I love data. I hate it when it is controlled by folks with no scheme or strategy for how to allow access to data. I’ve spent many midnight hours screen scraping and mashing up data that then showed better how the organization or project was performing then any official “approved” view of the data. Having to find and access data in this way was always so silly, but often the only way to get the complete and accurate information needed to manage our projects to success.
I was in charge of computer security on a classified military worldwide networked system that existed even before the Internet was opened up for general use by everyone. People hated me because I required them to justify access to information that was contained on the classified network. I was reminded more than once that operations came first and then security: we always had to first do the mission, no matter how secure it was. I reminded them in turn that the security precautions were pretty simple (memorize your complex randomly generated password, don’t write it down; maintain a list of the minimum number of folks who truly needed access to classified information, etc.). It was a constant struggle between security and effective operations. It was the least satisfying job I did in my over twenty years in the Air Force.
So I’ve seen both sides of the keep our data safe vs make our data available balancing act.
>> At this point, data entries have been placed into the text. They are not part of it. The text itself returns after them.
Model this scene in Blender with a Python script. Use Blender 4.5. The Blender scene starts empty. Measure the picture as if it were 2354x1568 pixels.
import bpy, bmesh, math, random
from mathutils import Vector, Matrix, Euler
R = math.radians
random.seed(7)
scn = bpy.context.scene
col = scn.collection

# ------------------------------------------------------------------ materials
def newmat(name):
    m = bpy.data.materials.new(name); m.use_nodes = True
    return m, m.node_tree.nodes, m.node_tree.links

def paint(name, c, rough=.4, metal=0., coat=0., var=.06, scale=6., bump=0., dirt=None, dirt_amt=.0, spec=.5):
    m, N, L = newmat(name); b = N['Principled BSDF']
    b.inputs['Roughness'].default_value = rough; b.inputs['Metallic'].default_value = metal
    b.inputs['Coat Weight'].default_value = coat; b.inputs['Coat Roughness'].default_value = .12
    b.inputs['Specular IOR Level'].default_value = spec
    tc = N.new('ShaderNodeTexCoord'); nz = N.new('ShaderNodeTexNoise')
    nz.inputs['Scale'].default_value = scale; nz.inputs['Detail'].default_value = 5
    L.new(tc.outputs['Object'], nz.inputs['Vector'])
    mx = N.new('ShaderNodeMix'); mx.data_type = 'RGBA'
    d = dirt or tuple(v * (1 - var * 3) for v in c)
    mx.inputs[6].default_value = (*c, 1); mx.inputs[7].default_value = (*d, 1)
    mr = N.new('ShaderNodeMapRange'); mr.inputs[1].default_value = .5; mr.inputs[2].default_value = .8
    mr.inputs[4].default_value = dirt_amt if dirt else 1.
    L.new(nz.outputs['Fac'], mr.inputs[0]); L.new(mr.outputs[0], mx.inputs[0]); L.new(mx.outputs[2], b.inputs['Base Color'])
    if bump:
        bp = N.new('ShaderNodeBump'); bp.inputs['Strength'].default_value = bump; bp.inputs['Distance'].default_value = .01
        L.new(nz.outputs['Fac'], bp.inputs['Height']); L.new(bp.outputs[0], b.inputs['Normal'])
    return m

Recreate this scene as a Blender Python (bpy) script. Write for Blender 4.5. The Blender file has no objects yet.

In the Air Force we tried to have a very simple set of security precautions and a reason behind each one. In the corporate world I more often saw what Howard refers to above. A lot of data was kept and controlled in large part to keep the data safe from being seen by outsiders. But often these outsiders were just other colleagues who wanted the data to better understand how things were going and to update their own planning. (Holding back or releasing limited data was also sometimes a leverage used by managers to exercise power and influence decisions.)
Along these same lines, I don’t know how many times a project manager told me that she couldn’t show me her project plan, because it was not yet complete, or being revised or not yet approved by more senior management. I would ask how she could get a plan completed or approved by management before the plan was reviewed by those folks who had to commit to and carry out the plan? Too many project managers were just overly reluctant to share data and plans that were not yet “perfect” or not first reviewed and blessed by a higher authority.
Instead, I always kept my developing project plan on-line and I let everyone know where it was (the same was true for tracking, status and monitoring data). I would sometimes get criticism (including from my bosses) saying that I should only show folks completed plans (completed tracking data, etc.). By the same token, I would always try to ensure my plans were complete, with whatever information I had at the time. This way I could always say that the “current plan” was available so everyone could do their own planning. I did find it a bit frustrating how many people only wanted to see a final and approved plan before they did their own planning. While there is some intuitive appeal to this approach, it seems to ignore the fact that planning normally requires feedback, with some give and take that evolves over the life of the project. Making plans and data readily available (where they had not been in the past) noticeably helped my teams improve their performance especially in worldwide organizations that spanned multiple timezones, languages and cultures.
Making data available to as many folks as possible can enhance data integrity and innovation using that data. While security is a real concern, in my experience most operational data (e.g. business intelligence data) usually doesn’t need strong access controls. In fact, such business data often needs technology, such as web services and service oriented architectures, to help it be available to as many people as needed. For me, data and information is the life blood and primary tool of the project manager and should be made as available as reasonable security permits.
Can you and your teams get the information and data needed to manage and carry out your projects?